#### What to produce:
Copy exactly the lines of the material below that run from the one containing "Model this scene" through the one containing "COL = sc.collection". Copy no other lines.

──────────────────────────────

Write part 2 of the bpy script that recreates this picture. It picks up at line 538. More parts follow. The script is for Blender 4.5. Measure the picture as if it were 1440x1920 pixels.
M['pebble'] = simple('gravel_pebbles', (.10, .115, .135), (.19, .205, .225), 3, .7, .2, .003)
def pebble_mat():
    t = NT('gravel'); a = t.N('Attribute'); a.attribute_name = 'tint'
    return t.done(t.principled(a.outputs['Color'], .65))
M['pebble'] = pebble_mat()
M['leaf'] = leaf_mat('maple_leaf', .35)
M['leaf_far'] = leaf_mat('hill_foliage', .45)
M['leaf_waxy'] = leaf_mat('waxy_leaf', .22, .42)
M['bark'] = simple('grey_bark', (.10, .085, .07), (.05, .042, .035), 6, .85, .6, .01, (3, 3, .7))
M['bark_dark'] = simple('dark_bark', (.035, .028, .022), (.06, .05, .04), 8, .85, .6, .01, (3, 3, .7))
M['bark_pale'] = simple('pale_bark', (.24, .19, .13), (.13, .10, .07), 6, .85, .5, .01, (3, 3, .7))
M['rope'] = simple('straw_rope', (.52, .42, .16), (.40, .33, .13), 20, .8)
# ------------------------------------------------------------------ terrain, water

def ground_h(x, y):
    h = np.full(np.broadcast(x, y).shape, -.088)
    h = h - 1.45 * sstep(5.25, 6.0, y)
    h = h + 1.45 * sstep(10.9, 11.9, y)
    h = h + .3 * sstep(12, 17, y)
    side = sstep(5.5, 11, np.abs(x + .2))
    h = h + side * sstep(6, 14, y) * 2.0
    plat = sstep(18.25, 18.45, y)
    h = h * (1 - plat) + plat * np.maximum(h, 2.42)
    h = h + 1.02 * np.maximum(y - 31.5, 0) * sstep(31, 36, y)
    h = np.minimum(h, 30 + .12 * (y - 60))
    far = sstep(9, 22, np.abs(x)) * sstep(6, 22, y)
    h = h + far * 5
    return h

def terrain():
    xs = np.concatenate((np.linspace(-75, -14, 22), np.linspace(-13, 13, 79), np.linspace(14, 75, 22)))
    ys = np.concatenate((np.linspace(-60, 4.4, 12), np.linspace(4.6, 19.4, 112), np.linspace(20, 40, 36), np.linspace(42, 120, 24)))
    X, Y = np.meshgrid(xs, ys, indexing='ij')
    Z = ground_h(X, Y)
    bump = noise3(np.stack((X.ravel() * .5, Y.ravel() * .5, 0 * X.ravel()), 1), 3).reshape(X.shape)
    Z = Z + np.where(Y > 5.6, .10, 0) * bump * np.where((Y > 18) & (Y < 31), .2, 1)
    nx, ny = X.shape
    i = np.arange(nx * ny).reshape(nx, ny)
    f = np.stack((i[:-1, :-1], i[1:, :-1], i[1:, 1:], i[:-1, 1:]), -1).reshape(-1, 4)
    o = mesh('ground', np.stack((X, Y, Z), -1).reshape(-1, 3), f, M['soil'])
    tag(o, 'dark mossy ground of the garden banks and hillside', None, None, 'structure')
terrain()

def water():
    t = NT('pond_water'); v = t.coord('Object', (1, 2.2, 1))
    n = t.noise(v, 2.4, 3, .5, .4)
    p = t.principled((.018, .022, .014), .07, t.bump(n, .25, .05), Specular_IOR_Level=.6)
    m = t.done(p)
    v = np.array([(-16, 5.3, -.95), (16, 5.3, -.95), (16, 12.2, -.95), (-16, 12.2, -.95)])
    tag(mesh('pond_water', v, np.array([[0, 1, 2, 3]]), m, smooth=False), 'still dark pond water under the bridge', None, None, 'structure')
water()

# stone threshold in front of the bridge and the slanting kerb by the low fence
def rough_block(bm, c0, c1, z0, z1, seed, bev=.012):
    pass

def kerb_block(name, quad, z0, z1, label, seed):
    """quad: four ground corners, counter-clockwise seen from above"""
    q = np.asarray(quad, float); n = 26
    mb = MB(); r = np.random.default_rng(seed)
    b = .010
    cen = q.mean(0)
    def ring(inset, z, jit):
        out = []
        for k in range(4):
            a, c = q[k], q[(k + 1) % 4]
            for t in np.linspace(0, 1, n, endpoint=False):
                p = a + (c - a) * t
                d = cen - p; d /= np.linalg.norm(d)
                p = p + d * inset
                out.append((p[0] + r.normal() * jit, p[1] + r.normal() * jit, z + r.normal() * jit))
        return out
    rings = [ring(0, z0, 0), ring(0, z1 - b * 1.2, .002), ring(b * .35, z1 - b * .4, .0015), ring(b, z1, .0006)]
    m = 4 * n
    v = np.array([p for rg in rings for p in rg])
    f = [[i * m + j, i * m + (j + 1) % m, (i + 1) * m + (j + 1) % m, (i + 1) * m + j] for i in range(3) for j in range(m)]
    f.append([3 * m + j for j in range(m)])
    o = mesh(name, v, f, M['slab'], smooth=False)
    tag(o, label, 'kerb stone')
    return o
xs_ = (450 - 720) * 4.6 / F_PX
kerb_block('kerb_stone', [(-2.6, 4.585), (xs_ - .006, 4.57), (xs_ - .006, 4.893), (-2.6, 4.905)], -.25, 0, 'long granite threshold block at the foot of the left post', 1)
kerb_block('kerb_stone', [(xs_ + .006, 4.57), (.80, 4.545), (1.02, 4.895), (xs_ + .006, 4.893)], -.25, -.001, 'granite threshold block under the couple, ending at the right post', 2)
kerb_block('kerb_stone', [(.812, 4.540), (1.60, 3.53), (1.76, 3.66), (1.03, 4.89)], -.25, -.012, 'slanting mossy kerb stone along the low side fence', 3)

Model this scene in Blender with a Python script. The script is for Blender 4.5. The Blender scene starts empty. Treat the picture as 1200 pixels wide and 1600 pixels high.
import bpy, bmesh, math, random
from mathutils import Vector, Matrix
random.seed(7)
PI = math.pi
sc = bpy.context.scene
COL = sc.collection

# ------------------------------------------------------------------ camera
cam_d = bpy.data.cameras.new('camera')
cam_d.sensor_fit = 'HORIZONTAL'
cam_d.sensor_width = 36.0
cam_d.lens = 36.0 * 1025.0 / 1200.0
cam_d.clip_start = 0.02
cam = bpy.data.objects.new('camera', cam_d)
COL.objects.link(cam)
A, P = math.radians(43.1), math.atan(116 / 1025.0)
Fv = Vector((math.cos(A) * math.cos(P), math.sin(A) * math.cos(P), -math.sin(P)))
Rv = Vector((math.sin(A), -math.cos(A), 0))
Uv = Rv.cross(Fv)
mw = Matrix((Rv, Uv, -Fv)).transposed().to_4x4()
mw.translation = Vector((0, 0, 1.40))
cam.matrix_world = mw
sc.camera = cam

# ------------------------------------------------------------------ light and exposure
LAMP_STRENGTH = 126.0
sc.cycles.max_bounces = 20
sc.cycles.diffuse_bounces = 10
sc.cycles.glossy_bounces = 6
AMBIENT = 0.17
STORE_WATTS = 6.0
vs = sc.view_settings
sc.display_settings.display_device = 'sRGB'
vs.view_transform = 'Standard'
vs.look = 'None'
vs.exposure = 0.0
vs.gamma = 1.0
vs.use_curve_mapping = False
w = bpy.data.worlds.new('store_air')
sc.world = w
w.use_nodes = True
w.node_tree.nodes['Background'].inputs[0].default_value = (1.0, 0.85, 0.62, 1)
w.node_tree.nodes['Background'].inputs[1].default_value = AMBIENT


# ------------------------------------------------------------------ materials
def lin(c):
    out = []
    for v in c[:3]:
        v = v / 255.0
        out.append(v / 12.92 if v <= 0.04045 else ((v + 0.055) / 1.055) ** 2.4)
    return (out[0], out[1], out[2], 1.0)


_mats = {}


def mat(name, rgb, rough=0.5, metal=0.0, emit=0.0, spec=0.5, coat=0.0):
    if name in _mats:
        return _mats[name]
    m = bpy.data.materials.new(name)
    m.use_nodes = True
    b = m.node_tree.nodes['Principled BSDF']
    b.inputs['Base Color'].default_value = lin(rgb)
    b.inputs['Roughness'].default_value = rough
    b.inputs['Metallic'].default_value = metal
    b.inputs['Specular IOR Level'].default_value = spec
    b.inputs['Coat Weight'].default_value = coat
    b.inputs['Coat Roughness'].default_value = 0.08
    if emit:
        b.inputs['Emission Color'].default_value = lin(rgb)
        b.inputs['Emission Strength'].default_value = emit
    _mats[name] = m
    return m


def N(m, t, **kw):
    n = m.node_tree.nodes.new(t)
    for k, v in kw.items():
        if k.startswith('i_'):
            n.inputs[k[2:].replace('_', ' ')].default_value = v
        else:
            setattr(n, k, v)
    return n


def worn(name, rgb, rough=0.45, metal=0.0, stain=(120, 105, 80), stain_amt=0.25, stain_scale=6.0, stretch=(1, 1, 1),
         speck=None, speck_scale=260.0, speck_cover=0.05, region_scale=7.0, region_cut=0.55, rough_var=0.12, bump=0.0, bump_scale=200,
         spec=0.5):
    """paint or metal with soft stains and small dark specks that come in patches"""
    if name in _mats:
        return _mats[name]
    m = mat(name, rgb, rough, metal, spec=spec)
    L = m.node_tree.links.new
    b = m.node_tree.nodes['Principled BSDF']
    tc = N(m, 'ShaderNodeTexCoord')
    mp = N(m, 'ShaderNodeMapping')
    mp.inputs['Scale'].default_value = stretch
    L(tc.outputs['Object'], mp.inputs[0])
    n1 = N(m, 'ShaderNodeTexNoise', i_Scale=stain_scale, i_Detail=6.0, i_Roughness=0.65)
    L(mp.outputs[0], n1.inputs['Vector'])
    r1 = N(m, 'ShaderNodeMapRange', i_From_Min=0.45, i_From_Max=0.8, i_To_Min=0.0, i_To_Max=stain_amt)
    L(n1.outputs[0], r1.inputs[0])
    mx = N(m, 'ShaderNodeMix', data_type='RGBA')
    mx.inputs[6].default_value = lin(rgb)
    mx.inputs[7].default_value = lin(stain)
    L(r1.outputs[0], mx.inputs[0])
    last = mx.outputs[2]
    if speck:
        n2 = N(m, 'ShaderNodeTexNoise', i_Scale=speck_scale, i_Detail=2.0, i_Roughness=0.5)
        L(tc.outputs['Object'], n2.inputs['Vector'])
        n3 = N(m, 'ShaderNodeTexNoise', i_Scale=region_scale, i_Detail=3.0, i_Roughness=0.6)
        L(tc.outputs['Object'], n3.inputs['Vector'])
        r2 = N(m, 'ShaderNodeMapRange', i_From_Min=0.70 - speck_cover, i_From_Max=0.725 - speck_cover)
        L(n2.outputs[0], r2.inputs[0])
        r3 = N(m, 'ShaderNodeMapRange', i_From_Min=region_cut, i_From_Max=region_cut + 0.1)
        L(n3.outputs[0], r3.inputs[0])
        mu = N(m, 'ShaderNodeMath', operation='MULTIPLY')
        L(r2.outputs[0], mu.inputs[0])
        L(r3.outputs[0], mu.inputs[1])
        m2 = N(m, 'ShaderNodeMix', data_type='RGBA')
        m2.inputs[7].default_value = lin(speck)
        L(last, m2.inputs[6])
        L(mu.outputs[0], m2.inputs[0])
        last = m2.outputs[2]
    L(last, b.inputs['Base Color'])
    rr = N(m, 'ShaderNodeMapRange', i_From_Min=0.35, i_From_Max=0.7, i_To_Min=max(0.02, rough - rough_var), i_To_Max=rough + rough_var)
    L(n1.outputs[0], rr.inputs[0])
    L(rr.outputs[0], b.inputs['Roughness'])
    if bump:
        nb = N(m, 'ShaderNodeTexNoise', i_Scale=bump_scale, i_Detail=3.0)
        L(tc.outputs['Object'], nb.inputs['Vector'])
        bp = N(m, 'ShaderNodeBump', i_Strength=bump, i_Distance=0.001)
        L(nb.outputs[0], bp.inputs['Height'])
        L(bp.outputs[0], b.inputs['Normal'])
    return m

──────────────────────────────

#### Exercise response:
Model this scene in Blender with a Python script. The script is for Blender 4.5. The Blender scene starts empty. Treat the picture as 1200 pixels wide and 1600 pixels high.
import bpy, bmesh, math, random
from mathutils import Vector, Matrix
random.seed(7)
PI = math.pi
sc = bpy.context.scene
COL = sc.collection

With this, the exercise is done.